The Bank said it had been asked to repair services in the water, energy and transport sectors and, in cooperation with the International Monetary Fund, to help prepare the country's budget and restore the banking sector.

"We are ready to support the people in Libya," World Bank Managing Director Sri Mulyani Indrawati said. "Our experts have started coordinating with their partners already and we are moving fast to begin work."

The World Bank's sister organization, the IMF, on Saturday said it had endorsed the rebel transitional council and would send a team to Libya as soon as security permits.

The recognition of the former rebel forces as Libya's official government by the IMF and World Bank are usually seen as a sign for donors and investors to engage with a country and should reassure them of independent oversight.

Indrawati said in response to concerns expressed by the Libyan authorities with whom the Bank has met, special attention would be paid to accountability and transparency in the rebuilding phase.

While rebel forces have overrun the capital Tripoli, several parts of the south and three major towns -- Bani Walid, Sirte and Sabha -- are still controlled by forces loyal to Muammar Gaddafi.
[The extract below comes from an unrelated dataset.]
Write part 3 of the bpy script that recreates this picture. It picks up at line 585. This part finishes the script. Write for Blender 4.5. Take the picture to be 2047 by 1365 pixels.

Libya's problems are unique because after four decades of Gaddafi's personalized rule, it does not have a regular state structure and state services were poorly run.

There were attempts under Gaddafi to modernize the oil-based economy and government services by passing laws to attract new investment but much of the effort was wasted.

Analysts have said the new transitional council will need to move quickly to show Libya can be more than just an oil-revenue dependent country.